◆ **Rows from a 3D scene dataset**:

----

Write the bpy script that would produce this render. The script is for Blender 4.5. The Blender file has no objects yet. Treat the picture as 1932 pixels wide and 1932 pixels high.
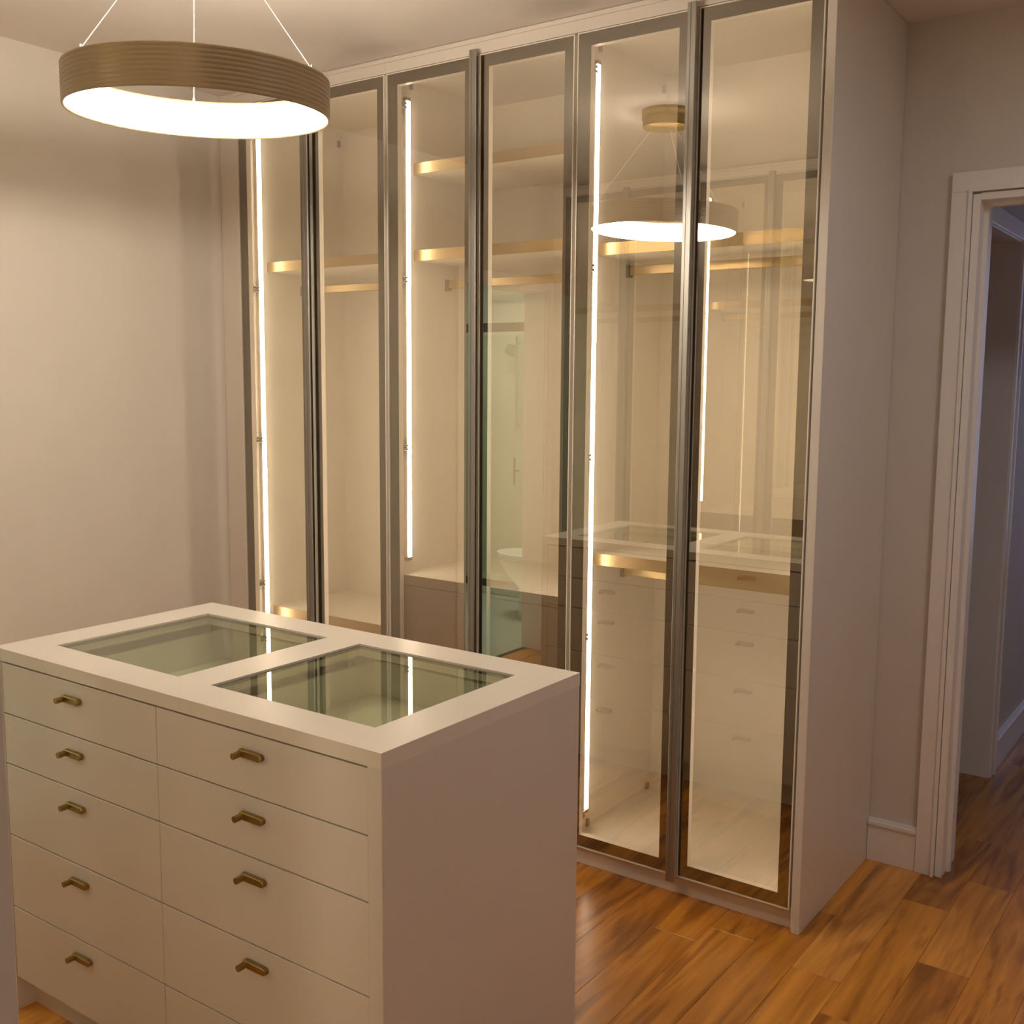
import bpy, bmesh, math, random
from mathutils import Matrix, Vector
R = random.Random(7)
S = bpy.context.scene
COL = S.collection

# ------------------------------------------------------------------ camera, world, exposure
def make_camera():
    yaw, pit, rol, f = -0.617962, -0.120766, 0.007652, 2018.54
    fw = Vector((math.sin(yaw)*math.cos(pit), math.cos(yaw)*math.cos(pit), math.sin(pit)))
    r = Vector((math.cos(yaw), -math.sin(yaw), 0)); u = r.cross(fw)
    r2 = r*math.cos(rol)+u*math.sin(rol); u2 = -r*math.sin(rol)+u*math.cos(rol)
    cd = bpy.data.cameras.new('camera'); cam = bpy.data.objects.new('camera', cd); COL.objects.link(cam)
    m = Matrix((r2, u2, -fw)).transposed().to_4x4(); m.translation = Vector((1.01738, -2.88507, 1.59129))
    cam.matrix_world = m
    cd.sensor_width = 36; cd.lens = f/1932*36; cd.clip_start = 0.02
    S.camera = cam
make_camera()
W = bpy.data.worlds.new('world'); S.world = W; W.use_nodes = True
W.node_tree.nodes['Background'].inputs[0].default_value = (0.35, 0.42, 0.6, 1)
W.node_tree.nodes['Background'].inputs[1].default_value = 0.2
S.view_settings.view_transform = 'Standard'; S.view_settings.look = 'None'
S.view_settings.gamma = 1; S.view_settings.use_curve_mapping = False
S.view_settings.exposure = 0.0
cy = S.cycles
cy.max_bounces = 12; cy.diffuse_bounces = 5; cy.glossy_bounces = 6; cy.transparent_max_bounces = 40
cy.transmission_bounces = 6; cy.caustics_reflective = False; cy.caustics_refractive = False
cy.sample_clamp_indirect = 4.0

LED_COL = (1.0, 0.86, 0.67)
LED_STRENGTH = 20.0
LED_STRENGTH_FAR = 46.0
LAMP_COL = (1.0, 0.86, 0.69)
LAMP_STRENGTH = 68.0

def area_light(name, loc, rot, size, sizey, power, col):
    ld = bpy.data.lights.new(name, 'AREA'); ld.shape = 'RECTANGLE'; ld.size = size; ld.size_y = sizey
    ld.energy = power; ld.color = col
    o = bpy.data.objects.new(name, ld); COL.objects.link(o); o.location = loc; o.rotation_euler = rot
    return o
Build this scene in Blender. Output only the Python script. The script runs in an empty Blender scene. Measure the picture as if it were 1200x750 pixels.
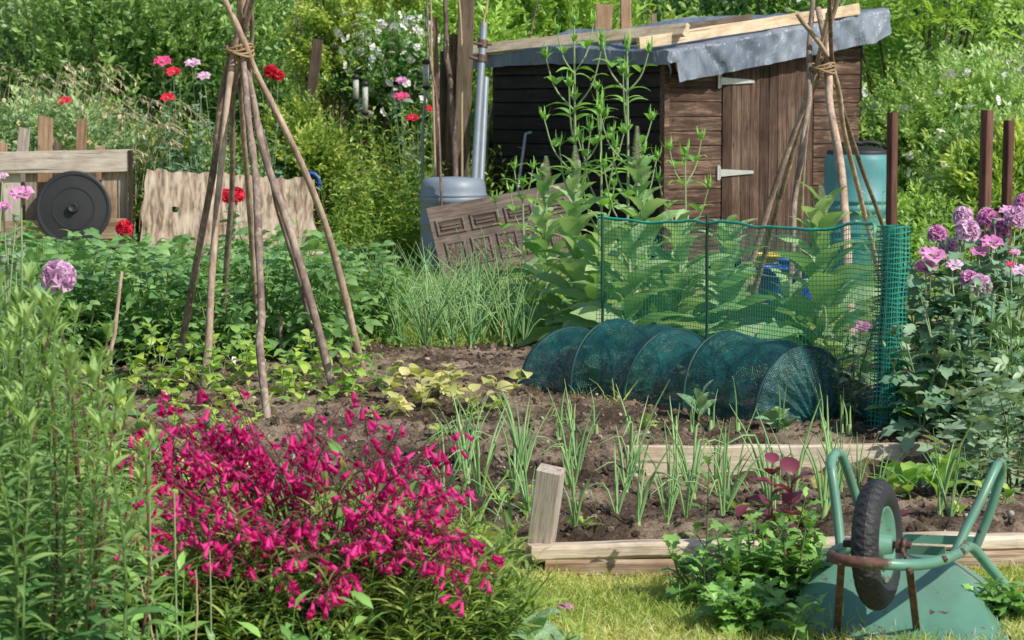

----

◆ **WHAT TO PRODUCE**: Take the material above from its first line through the line holding "COL = S.collection" and set it down exactly, without the pictures.

◆ **RIGHT ANSWER**:
Write the bpy script that would produce this render. The script is for Blender 4.5. The Blender file has no objects yet. Treat the picture as 1932 pixels wide and 1932 pixels high.
import bpy, bmesh, math, random
from mathutils import Matrix, Vector
R = random.Random(7)
S = bpy.context.scene
COL = S.collection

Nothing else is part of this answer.